**Recorded information**.
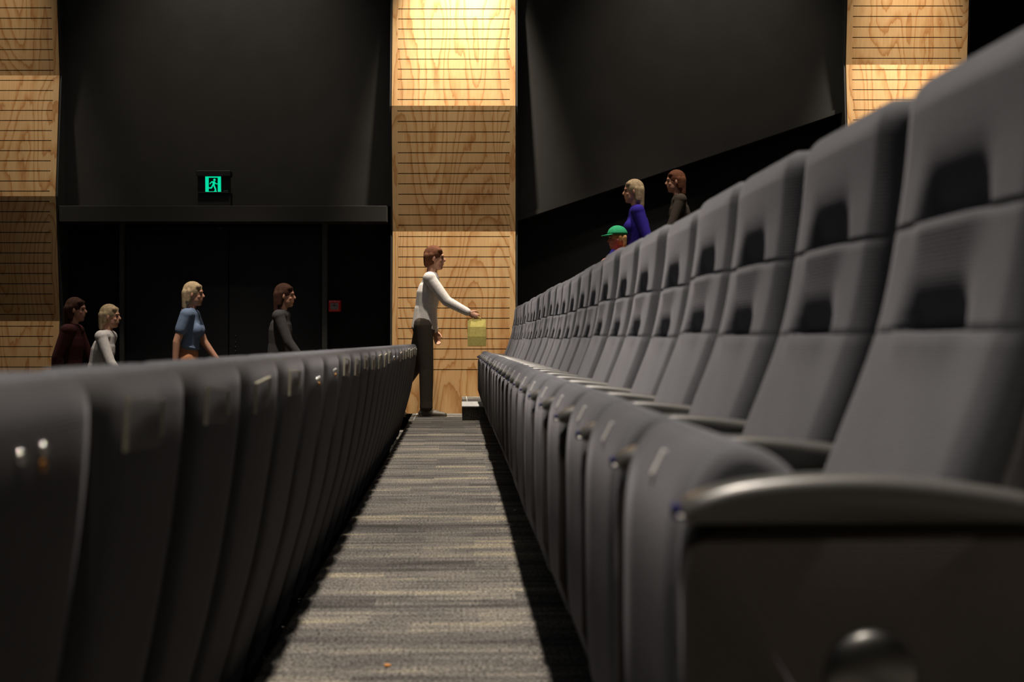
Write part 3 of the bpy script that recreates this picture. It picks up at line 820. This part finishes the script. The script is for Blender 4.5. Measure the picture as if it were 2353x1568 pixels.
    for s_ in (1, -1):
        LB(bm, HD(-.03, s_ * .066, .03), HD(-.04, s_ * .064, .03 - hair_len), .032 * hs, .026 * hs)
    for q in (-.045, 0, .045):
        LB(bm, HD(-.075, q, .02), HD(-.082, q, -.01 - hair_len * 1.25), .042 * hs, .030 * hs)
    remeshed('hair', bm, .008 * k, hair, root, 3)
    J['T'] = T; J['root'] = root; J['hd'] = HD
    return J
m_white = cloth('white_shirt_cotton', (.72, .68, .64)); m_white2 = cloth('off_white_cotton', (.60, .57, .54))
m_blue = cloth('dusty_blue_cotton', (.13, .18, .27)); m_coral = cloth('coral_trim', (.62, .20, .10))
m_char = cloth('charcoal_knit', (.045, .042, .042)); m_dark = cloth('dark_trouser_cloth', (.05, .040, .030)); m_maroon = cloth('dark_maroon_cloth', (.05, .012, .012))
m_tan = cloth('tan_cloth', (.42, .19, .085)); m_purple = cloth('ultramarine_cloth', (.03, .018, .26)); m_red = cloth('pink_red_cloth', (.40, .06, .07))
m_shoe = plain('olive_brown_shoe', (.07, .055, .038), .6); m_blackshoe = plain('black_shoe', (.015, .015, .015), .5)
h_blond = plain('ash_blond_hair', (.36, .27, .16), .85, 0, .2, .3, 60, .5); h_dark = plain('dark_brown_hair', (.045, .018, .010), .85, 0, .2, .3, 60, .5)
h_red = plain('auburn_hair', (.11, .04, .018), .85, 0, .2, .3, 60, .5); h_gold = plain('golden_child_hair', (.55, .30, .12), .85, 0, .2, .3, 60, .5)
def at(px, Y, z): return ((px - 1176.5) * Y / F, Y, z)
walk = dict(armL=(-18, 0, 8), armR=(22, 38, 8), legL=(14, 6), legR=(-16, -30))
walk2 = dict(armL=(20, 36, 8), armR=(-18, -4, 8), legL=(-14, -28), legR=(13, 5))
# in front of the column, climbing to the right, a yellow bag in the forward hand
A = person('person in a loose white shirt and dark trousers passing the centre timber column', at(974, 14.85, 0), 0, 1.77, h_red, m_white, m_dark, m_shoe,
           dict(armL=(-6, 14, 8), armR=(37, 62, 6), legL=(-14, -34), legR=(4, 0), lean=.07, gripR=1.5), hem=.90, sleeve=1, hair_len=.04)
person('person with dark hair in charcoal clothes in front of the right door leaf', at(640, 14.95, -2 * RISE), 0, 1.76, h_dark, m_char, m_dark, m_blackshoe, walk, hem=.88, sleeve=1, hair_len=.12)
person('person with ash blond hair in a dusty blue top with coral collar', at(430, 14.8, -2 * RISE), 0, 1.77, h_blond, m_blue, m_tan, m_blackshoe, walk2, hem=1.10, sleeve=.55, hair_len=.10, collar=m_coral, female=True)
person('person with blond hair in an off-white shirt walking below the left timber column', at(222, 14.8, -3 * RISE), 0, 1.72, h_blond, m_white2, m_tan, m_blackshoe, dict(walk, lean=.10), hem=.93, sleeve=1, hair_len=.08)
person('person with dark hair in maroon clothes half hidden behind the off-white shirt', at(160, 15.15, -3 * RISE), 0, 1.80, h_dark, m_maroon, m_dark, m_blackshoe, walk2, hem=.9, sleeve=1, hair_len=.12)
person('person with ash blond hair in ultramarine blue clothes behind the right-hand seats', at(1470, 14.80, 4 * RISE), PI, 1.74, h_blond, m_purple, m_purple, m_blackshoe, walk, hem=.86, sleeve=1, hair_len=.12, female=True)
person('person with auburn hair in dark clothes highest on the side stairs', at(1566, 15.20, 5 * RISE), PI, 1.70, h_red, m_dark, m_dark, m_blackshoe, walk2, hem=.88, sleeve=1, hair_len=.10)
H_ = person('child with golden hair and a green cap in front of the ultramarine clothes', at(1428, 14.35, 4 * RISE), PI, 1.17, h_gold, m_red, m_dark, m_blackshoe, walk, skin=SKIN_PINK, hem=.88, sleeve=1, hair_len=.05, child=True)
# the child's cap: crown and peak
T = H_['T']; hd = H_['hd']; root = H_['root']
green = cloth('green_cap_cloth', (.03, .33, .15))
bm = bmesh.new(); kc = 1.17 / 1.75 * 1.28; c0 = T(hd(-.006, 0, .058))
rings = []
for a in (0, .2, .45, .7, .95, 1.2, 1.4, 1.55):
    rr = math.cos(a); zz = math.sin(a)
    rings.append([c0 + V(.121 * kc * rr * math.cos(2*PI*i/24), .103 * kc * rr * math.sin(2*PI*i/24), .108 * kc * zz) for i in range(24)])
loft(bm, rings)
cap = obj('cap', bm, green, root, True)
bm = bmesh.new(); A1 = []; B1 = []
for i in range(13):
    a = -1.15 + 2.3 * i / 12
    A1.append(c0 + V(.108 * kc * math.cos(a), .094 * kc * math.sin(a), .004)); B1.append(c0 + V((.108 + .085 * math.cos(a) ** .7) * kc * math.cos(a * .8), .100 * kc * math.sin(a), -.012 * math.cos(a)))
va = [bm.verts.new(p) for p in A1]; vb = [bm.verts.new(p) for p in B1]
vc = [bm.verts.new(p - V(0, 0, .005)) for p in A1]; vd = [bm.verts.new(p - V(0, 0, .005)) for p in B1]
for i in range(12):
    bm.faces.new((va[i], va[i+1], vb[i+1], vb[i])); bm.faces.new((vc[i], vd[i], vd[i+1], vc[i+1])); bm.faces.new((vb[i], vb[i+1], vd[i+1], vd[i])); bm.faces.new((va[i], vc[i], vc[i+1], va[i+1]))
bm.faces.new((va[0], vb[0], vd[0], vc[0])); bm.faces.new((va[12], vc[12], vd[12], vb[12]))
obj('cap_peak', bm, green, cap, True)
# yellow bag hanging from the forward hand of the person in white
T = A['T']; sh, el, wr, d2 = A['R'][:4]
hp = Vector(A['root'].location) + T(wr + d2 * .10)
bg = thing('paper_bag', 'pale yellow paper bag held by the person in the white shirt', 'bag', hp)
bm = bmesh.new()
rings = []
for z, a, b in ((-.30, .088, .040), (-.295, .092, .044), (-.20, .096, .046), (-.10, .094, .036), (-.03, .092, .012), (-.02, .092, .010)):
    rings.append([(a * x * (1.0 if abs(y) < 1 else .97), b * y, z) for x, y in ((-1, -.8), (-.6, -1), (0, -.93), (.6, -1), (1, -.8), (1.02, 0), (1, .8), (.6, 1), (0, .93), (-.6, 1), (-1, .8), (-1.02, 0))])
loft(bm, rings)
yel = cloth('pale_yellow_paper', (.66, .56, .17))
obj('bag_body', bm, yel, bg)
bm = bmesh.new()
for y in (-.010, .010):
    prev = None
    for i in range(11):
        a = PI * i / 10; p = V(-.045 * math.cos(a), y, -.03 + .032 * math.sin(a))
        if prev is not None: limb(bm, prev, p, .003, .003, seg=6)
        prev = p
obj('bag_handle', bm, yel, bg, True)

**Required work**. Repeat the data exactly, excluding the pictures.

**Response**.
Write part 3 of the bpy script that recreates this picture. It picks up at line 820. This part finishes the script. The script is for Blender 4.5. Measure the picture as if it were 2353x1568 pixels.
    for s_ in (1, -1):
        LB(bm, HD(-.03, s_ * .066, .03), HD(-.04, s_ * .064, .03 - hair_len), .032 * hs, .026 * hs)
    for q in (-.045, 0, .045):
        LB(bm, HD(-.075, q, .02), HD(-.082, q, -.01 - hair_len * 1.25), .042 * hs, .030 * hs)
    remeshed('hair', bm, .008 * k, hair, root, 3)
    J['T'] = T; J['root'] = root; J['hd'] = HD
    return J
m_white = cloth('white_shirt_cotton', (.72, .68, .64)); m_white2 = cloth('off_white_cotton', (.60, .57, .54))
m_blue = cloth('dusty_blue_cotton', (.13, .18, .27)); m_coral = cloth('coral_trim', (.62, .20, .10))
m_char = cloth('charcoal_knit', (.045, .042, .042)); m_dark = cloth('dark_trouser_cloth', (.05, .040, .030)); m_maroon = cloth('dark_maroon_cloth', (.05, .012, .012))
m_tan = cloth('tan_cloth', (.42, .19, .085)); m_purple = cloth('ultramarine_cloth', (.03, .018, .26)); m_red = cloth('pink_red_cloth', (.40, .06, .07))
m_shoe = plain('olive_brown_shoe', (.07, .055, .038), .6); m_blackshoe = plain('black_shoe', (.015, .015, .015), .5)
h_blond = plain('ash_blond_hair', (.36, .27, .16), .85, 0, .2, .3, 60, .5); h_dark = plain('dark_brown_hair', (.045, .018, .010), .85, 0, .2, .3, 60, .5)
h_red = plain('auburn_hair', (.11, .04, .018), .85, 0, .2, .3, 60, .5); h_gold = plain('golden_child_hair', (.55, .30, .12), .85, 0, .2, .3, 60, .5)
def at(px, Y, z): return ((px - 1176.5) * Y / F, Y, z)
walk = dict(armL=(-18, 0, 8), armR=(22, 38, 8), legL=(14, 6), legR=(-16, -30))
walk2 = dict(armL=(20, 36, 8), armR=(-18, -4, 8), legL=(-14, -28), legR=(13, 5))
# in front of the column, climbing to the right, a yellow bag in the forward hand
A = person('person in a loose white shirt and dark trousers passing the centre timber column', at(974, 14.85, 0), 0, 1.77, h_red, m_white, m_dark, m_shoe,
           dict(armL=(-6, 14, 8), armR=(37, 62, 6), legL=(-14, -34), legR=(4, 0), lean=.07, gripR=1.5), hem=.90, sleeve=1, hair_len=.04)
person('person with dark hair in charcoal clothes in front of the right door leaf', at(640, 14.95, -2 * RISE), 0, 1.76, h_dark, m_char, m_dark, m_blackshoe, walk, hem=.88, sleeve=1, hair_len=.12)
person('person with ash blond hair in a dusty blue top with coral collar', at(430, 14.8, -2 * RISE), 0, 1.77, h_blond, m_blue, m_tan, m_blackshoe, walk2, hem=1.10, sleeve=.55, hair_len=.10, collar=m_coral, female=True)
person('person with blond hair in an off-white shirt walking below the left timber column', at(222, 14.8, -3 * RISE), 0, 1.72, h_blond, m_white2, m_tan, m_blackshoe, dict(walk, lean=.10), hem=.93, sleeve=1, hair_len=.08)
person('person with dark hair in maroon clothes half hidden behind the off-white shirt', at(160, 15.15, -3 * RISE), 0, 1.80, h_dark, m_maroon, m_dark, m_blackshoe, walk2, hem=.9, sleeve=1, hair_len=.12)
person('person with ash blond hair in ultramarine blue clothes behind the right-hand seats', at(1470, 14.80, 4 * RISE), PI, 1.74, h_blond, m_purple, m_purple, m_blackshoe, walk, hem=.86, sleeve=1, hair_len=.12, female=True)
person('person with auburn hair in dark clothes highest on the side stairs', at(1566, 15.20, 5 * RISE), PI, 1.70, h_red, m_dark, m_dark, m_blackshoe, walk2, hem=.88, sleeve=1, hair_len=.10)
H_ = person('child with golden hair and a green cap in front of the ultramarine clothes', at(1428, 14.35, 4 * RISE), PI, 1.17, h_gold, m_red, m_dark, m_blackshoe, walk, skin=SKIN_PINK, hem=.88, sleeve=1, hair_len=.05, child=True)
# the child's cap: crown and peak
T = H_['T']; hd = H_['hd']; root = H_['root']
green = cloth('green_cap_cloth', (.03, .33, .15))
bm = bmesh.new(); kc = 1.17 / 1.75 * 1.28; c0 = T(hd(-.006, 0, .058))
rings = []
for a in (0, .2, .45, .7, .95, 1.2, 1.4, 1.55):
    rr = math.cos(a); zz = math.sin(a)
    rings.append([c0 + V(.121 * kc * rr * math.cos(2*PI*i/24), .103 * kc * rr * math.sin(2*PI*i/24), .108 * kc * zz) for i in range(24)])
loft(bm, rings)
cap = obj('cap', bm, green, root, True)
bm = bmesh.new(); A1 = []; B1 = []
for i in range(13):
    a = -1.15 + 2.3 * i / 12
    A1.append(c0 + V(.108 * kc * math.cos(a), .094 * kc * math.sin(a), .004)); B1.append(c0 + V((.108 + .085 * math.cos(a) ** .7) * kc * math.cos(a * .8), .100 * kc * math.sin(a), -.012 * math.cos(a)))
va = [bm.verts.new(p) for p in A1]; vb = [bm.verts.new(p) for p in B1]
vc = [bm.verts.new(p - V(0, 0, .005)) for p in A1]; vd = [bm.verts.new(p - V(0, 0, .005)) for p in B1]
for i in range(12):
    bm.faces.new((va[i], va[i+1], vb[i+1], vb[i])); bm.faces.new((vc[i], vd[i], vd[i+1], vc[i+1])); bm.faces.new((vb[i], vb[i+1], vd[i+1], vd[i])); bm.faces.new((va[i], vc[i], vc[i+1], va[i+1]))
bm.faces.new((va[0], vb[0], vd[0], vc[0])); bm.faces.new((va[12], vc[12], vd[12], vb[12]))
obj('cap_peak', bm, green, cap, True)
# yellow bag hanging from the forward hand of the person in white
T = A['T']; sh, el, wr, d2 = A['R'][:4]
hp = Vector(A['root'].location) + T(wr + d2 * .10)
bg = thing('paper_bag', 'pale yellow paper bag held by the person in the white shirt', 'bag', hp)
bm = bmesh.new()
rings = []
for z, a, b in ((-.30, .088, .040), (-.295, .092, .044), (-.20, .096, .046), (-.10, .094, .036), (-.03, .092, .012), (-.02, .092, .010)):
    rings.append([(a * x * (1.0 if abs(y) < 1 else .97), b * y, z) for x, y in ((-1, -.8), (-.6, -1), (0, -.93), (.6, -1), (1, -.8), (1.02, 0), (1, .8), (.6, 1), (0, .93), (-.6, 1), (-1, .8), (-1.02, 0))])
loft(bm, rings)
yel = cloth('pale_yellow_paper', (.66, .56, .17))
obj('bag_body', bm, yel, bg)
bm = bmesh.new()
for y in (-.010, .010):
    prev = None
    for i in range(11):
        a = PI * i / 10; p = V(-.045 * math.cos(a), y, -.03 + .032 * math.sin(a))
        if prev is not None: limb(bm, prev, p, .003, .003, seg=6)
        prev = p
obj('bag_handle', bm, yel, bg, True)